***** INPUT RECORDS
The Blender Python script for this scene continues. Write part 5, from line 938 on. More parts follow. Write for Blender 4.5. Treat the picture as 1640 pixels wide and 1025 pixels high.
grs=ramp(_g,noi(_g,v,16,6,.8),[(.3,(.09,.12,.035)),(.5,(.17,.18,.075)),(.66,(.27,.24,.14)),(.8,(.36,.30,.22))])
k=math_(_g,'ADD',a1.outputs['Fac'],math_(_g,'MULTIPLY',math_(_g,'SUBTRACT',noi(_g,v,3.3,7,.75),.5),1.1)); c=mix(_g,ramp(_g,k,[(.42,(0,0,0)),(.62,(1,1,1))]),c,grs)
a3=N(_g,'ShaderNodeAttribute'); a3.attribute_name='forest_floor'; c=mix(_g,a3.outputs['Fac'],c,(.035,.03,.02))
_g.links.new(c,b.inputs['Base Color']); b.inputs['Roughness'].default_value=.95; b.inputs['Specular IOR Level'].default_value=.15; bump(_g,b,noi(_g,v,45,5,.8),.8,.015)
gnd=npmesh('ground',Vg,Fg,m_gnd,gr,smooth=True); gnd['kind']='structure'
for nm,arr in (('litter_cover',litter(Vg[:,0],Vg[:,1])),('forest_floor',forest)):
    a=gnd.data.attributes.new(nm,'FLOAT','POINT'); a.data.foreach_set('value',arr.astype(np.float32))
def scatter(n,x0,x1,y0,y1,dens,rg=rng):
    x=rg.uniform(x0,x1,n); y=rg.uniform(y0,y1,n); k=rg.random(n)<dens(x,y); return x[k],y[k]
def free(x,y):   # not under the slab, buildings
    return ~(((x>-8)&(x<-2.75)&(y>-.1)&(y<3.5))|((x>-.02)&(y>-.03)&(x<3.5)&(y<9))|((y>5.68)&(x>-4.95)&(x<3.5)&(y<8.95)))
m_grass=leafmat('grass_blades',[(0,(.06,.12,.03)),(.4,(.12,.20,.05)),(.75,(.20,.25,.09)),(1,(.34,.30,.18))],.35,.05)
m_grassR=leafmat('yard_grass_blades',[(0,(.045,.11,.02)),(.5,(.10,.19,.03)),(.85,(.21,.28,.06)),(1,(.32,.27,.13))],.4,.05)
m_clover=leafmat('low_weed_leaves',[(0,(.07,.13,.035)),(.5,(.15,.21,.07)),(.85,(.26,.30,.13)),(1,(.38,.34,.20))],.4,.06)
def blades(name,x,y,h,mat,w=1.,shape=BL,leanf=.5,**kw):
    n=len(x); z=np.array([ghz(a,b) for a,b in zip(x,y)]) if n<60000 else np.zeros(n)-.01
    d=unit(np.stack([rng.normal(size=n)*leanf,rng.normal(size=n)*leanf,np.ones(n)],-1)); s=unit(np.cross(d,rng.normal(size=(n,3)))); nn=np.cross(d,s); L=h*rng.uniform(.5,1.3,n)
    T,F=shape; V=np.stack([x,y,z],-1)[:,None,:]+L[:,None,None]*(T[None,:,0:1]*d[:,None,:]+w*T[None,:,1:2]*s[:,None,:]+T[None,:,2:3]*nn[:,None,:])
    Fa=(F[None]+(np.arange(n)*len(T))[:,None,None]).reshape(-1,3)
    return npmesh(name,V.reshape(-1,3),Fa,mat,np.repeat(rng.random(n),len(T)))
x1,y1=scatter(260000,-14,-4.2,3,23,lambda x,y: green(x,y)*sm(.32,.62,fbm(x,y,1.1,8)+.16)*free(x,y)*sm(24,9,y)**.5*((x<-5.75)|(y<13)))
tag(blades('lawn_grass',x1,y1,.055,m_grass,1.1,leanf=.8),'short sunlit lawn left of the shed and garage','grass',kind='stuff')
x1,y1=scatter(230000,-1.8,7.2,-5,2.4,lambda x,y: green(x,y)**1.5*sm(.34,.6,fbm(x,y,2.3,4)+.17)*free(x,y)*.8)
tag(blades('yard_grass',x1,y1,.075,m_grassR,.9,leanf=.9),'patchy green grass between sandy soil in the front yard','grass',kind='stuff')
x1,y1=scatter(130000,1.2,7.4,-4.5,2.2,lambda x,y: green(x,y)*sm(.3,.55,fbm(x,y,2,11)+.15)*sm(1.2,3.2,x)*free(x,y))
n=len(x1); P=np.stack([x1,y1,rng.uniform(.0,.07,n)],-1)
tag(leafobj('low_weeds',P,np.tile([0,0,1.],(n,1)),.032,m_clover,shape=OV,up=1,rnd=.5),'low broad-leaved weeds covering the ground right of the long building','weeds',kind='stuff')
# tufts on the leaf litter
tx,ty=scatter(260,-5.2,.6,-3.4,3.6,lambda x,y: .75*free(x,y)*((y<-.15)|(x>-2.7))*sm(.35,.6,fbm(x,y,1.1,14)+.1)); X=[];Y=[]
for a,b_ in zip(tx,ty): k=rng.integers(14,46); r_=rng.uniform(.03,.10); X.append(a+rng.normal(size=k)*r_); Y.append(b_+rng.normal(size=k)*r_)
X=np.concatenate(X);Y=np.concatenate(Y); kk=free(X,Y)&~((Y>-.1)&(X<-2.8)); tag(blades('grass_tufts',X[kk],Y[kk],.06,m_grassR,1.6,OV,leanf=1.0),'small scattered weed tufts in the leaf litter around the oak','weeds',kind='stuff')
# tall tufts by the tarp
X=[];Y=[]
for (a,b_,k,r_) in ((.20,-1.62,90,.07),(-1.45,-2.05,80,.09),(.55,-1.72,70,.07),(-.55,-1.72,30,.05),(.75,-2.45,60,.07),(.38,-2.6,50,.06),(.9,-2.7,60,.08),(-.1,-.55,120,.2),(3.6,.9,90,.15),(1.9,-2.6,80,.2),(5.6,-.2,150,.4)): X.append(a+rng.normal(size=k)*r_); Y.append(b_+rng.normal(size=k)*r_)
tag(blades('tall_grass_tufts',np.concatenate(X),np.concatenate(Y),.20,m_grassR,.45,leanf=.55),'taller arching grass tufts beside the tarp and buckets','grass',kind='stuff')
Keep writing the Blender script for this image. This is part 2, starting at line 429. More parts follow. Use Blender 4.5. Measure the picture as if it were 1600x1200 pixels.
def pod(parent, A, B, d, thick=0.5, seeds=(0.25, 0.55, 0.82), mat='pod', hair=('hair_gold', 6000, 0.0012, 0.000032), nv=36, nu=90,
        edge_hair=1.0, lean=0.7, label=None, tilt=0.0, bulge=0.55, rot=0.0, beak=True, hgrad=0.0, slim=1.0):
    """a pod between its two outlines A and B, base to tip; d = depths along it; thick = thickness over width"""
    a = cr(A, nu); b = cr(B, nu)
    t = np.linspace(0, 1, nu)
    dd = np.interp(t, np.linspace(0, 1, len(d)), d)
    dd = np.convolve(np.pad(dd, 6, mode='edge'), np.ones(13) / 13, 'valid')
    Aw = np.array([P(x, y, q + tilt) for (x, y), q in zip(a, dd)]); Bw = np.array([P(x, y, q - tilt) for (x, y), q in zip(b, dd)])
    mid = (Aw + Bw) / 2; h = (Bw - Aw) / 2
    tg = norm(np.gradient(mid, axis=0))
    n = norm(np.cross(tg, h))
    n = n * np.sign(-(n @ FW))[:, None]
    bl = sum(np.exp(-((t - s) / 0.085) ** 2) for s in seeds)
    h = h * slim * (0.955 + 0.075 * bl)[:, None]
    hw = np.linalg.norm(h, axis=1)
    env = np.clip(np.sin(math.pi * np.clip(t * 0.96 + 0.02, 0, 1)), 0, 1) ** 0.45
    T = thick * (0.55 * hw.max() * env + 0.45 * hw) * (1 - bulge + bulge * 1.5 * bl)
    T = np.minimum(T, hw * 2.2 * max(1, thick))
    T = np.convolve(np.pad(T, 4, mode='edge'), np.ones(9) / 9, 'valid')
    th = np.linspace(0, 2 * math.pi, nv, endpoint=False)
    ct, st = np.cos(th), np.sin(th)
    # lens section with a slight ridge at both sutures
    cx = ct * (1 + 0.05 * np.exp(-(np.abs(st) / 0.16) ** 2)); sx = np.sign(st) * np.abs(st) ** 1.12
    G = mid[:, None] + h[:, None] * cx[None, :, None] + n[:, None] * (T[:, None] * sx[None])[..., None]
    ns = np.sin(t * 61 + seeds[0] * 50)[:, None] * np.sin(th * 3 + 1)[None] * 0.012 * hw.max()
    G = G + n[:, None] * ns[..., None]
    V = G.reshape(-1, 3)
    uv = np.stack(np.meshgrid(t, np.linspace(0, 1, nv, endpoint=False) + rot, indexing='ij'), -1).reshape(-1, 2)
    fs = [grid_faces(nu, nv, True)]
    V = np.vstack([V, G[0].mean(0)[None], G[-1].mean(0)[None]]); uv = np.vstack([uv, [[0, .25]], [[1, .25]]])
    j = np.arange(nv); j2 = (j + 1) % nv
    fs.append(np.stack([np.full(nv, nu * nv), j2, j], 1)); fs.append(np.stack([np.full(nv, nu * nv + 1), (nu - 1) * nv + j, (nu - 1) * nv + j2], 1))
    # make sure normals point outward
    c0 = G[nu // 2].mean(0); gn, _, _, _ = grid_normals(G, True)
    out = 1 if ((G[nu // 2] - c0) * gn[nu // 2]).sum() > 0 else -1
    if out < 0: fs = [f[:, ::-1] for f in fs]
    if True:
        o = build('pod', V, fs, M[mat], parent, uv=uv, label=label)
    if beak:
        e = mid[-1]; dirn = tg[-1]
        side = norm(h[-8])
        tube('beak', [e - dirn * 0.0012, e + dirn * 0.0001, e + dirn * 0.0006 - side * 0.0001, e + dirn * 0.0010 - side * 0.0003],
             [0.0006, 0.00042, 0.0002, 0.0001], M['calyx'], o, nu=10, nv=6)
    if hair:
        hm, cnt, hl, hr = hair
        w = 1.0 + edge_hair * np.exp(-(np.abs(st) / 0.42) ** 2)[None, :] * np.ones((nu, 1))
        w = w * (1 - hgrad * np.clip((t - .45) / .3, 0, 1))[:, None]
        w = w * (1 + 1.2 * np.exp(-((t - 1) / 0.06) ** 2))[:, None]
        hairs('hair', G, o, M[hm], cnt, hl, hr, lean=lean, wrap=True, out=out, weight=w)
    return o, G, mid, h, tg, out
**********
**SHORT TASK**. Return exactly the lines from the beginning of the data above through the one containing "for nm,arr in", please. Include both end lines and add nothing else.

**PROBLEM SOLUTION**.
The Blender Python script for this scene continues. Write part 5, from line 938 on. More parts follow. Write for Blender 4.5. Treat the picture as 1640 pixels wide and 1025 pixels high.
grs=ramp(_g,noi(_g,v,16,6,.8),[(.3,(.09,.12,.035)),(.5,(.17,.18,.075)),(.66,(.27,.24,.14)),(.8,(.36,.30,.22))])
k=math_(_g,'ADD',a1.outputs['Fac'],math_(_g,'MULTIPLY',math_(_g,'SUBTRACT',noi(_g,v,3.3,7,.75),.5),1.1)); c=mix(_g,ramp(_g,k,[(.42,(0,0,0)),(.62,(1,1,1))]),c,grs)
a3=N(_g,'ShaderNodeAttribute'); a3.attribute_name='forest_floor'; c=mix(_g,a3.outputs['Fac'],c,(.035,.03,.02))
_g.links.new(c,b.inputs['Base Color']); b.inputs['Roughness'].default_value=.95; b.inputs['Specular IOR Level'].default_value=.15; bump(_g,b,noi(_g,v,45,5,.8),.8,.015)
gnd=npmesh('ground',Vg,Fg,m_gnd,gr,smooth=True); gnd['kind']='structure'
for nm,arr in (('litter_cover',litter(Vg[:,0],Vg[:,1])),('forest_floor',forest)):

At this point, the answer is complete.